What you are asked to do: Print, exactly as they stand, the lines from the start of the listing to the line containing "COL = SC.collection", inclusive.

Supplied material:

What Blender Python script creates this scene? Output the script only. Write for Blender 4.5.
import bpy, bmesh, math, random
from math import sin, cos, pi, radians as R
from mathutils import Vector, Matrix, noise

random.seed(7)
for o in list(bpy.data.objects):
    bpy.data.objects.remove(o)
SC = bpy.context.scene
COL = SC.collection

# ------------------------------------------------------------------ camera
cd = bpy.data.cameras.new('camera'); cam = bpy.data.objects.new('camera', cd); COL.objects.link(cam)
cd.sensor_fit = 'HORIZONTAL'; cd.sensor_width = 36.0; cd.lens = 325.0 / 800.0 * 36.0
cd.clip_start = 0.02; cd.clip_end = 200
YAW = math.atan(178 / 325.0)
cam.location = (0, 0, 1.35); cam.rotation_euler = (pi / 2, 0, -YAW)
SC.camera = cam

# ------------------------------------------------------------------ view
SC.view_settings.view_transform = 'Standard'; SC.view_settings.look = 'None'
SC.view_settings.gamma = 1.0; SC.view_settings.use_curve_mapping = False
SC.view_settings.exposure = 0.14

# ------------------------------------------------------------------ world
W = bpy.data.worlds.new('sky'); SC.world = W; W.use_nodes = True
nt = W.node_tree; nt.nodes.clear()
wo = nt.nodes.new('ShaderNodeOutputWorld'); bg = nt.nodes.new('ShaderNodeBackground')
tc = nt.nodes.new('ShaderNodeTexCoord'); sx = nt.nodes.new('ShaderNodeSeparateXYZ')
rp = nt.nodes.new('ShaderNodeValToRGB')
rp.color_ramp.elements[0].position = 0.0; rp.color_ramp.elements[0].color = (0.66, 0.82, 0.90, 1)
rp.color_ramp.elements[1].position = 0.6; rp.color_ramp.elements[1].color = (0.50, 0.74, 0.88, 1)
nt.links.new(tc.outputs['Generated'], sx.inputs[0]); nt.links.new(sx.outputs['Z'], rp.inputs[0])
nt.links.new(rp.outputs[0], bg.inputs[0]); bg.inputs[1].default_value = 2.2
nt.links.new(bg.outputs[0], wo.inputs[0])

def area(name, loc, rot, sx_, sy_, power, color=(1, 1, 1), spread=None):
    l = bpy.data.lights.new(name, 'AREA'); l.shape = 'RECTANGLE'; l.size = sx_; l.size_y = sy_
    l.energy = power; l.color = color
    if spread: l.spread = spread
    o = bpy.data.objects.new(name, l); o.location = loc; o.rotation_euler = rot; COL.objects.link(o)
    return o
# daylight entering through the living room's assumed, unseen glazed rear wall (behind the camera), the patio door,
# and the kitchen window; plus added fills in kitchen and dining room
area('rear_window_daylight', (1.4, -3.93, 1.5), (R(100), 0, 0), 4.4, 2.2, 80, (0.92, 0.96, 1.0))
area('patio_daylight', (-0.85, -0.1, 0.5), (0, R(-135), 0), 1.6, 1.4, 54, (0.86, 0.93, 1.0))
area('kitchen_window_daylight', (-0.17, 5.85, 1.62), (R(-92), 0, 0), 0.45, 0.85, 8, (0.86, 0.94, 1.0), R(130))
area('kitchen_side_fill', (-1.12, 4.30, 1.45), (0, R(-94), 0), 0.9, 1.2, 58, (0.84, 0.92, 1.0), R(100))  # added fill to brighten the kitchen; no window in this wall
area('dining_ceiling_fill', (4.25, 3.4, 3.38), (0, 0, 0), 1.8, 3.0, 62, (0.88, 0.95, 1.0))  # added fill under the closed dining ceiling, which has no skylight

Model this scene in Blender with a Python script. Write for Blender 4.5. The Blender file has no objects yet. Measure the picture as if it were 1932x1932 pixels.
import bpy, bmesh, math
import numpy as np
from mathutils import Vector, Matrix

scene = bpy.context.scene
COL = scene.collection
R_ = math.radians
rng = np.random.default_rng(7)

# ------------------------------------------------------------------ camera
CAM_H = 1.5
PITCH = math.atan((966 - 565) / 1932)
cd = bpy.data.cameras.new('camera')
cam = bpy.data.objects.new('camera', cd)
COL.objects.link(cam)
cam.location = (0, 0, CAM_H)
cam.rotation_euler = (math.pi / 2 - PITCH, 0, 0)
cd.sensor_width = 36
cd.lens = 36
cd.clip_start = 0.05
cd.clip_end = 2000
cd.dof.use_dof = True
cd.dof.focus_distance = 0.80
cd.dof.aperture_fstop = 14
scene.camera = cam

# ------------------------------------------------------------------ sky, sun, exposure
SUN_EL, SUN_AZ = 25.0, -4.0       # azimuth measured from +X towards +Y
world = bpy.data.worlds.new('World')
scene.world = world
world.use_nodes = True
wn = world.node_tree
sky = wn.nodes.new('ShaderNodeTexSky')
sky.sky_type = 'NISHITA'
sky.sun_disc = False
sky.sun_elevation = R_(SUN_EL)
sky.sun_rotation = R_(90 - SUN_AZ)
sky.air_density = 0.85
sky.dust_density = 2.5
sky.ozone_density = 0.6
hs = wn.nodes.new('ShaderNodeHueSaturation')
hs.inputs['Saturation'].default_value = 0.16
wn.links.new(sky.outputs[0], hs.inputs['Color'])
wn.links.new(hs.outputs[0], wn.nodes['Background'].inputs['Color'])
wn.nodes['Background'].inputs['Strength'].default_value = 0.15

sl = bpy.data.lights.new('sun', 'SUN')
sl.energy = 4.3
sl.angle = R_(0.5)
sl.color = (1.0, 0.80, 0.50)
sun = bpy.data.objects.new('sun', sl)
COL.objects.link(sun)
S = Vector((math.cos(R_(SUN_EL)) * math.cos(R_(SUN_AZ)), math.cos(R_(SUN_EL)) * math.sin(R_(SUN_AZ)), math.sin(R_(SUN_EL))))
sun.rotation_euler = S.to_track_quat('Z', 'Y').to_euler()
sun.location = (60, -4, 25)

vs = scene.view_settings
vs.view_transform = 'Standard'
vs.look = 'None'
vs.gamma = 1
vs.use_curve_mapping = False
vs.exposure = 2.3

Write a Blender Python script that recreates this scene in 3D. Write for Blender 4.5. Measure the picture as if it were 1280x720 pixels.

Solved exercise:
What Blender Python script creates this scene? Output the script only. Write for Blender 4.5.
import bpy, bmesh, math, random
from math import sin, cos, pi, radians as R
from mathutils import Vector, Matrix, noise

random.seed(7)
for o in list(bpy.data.objects):
    bpy.data.objects.remove(o)
SC = bpy.context.scene
COL = SC.collection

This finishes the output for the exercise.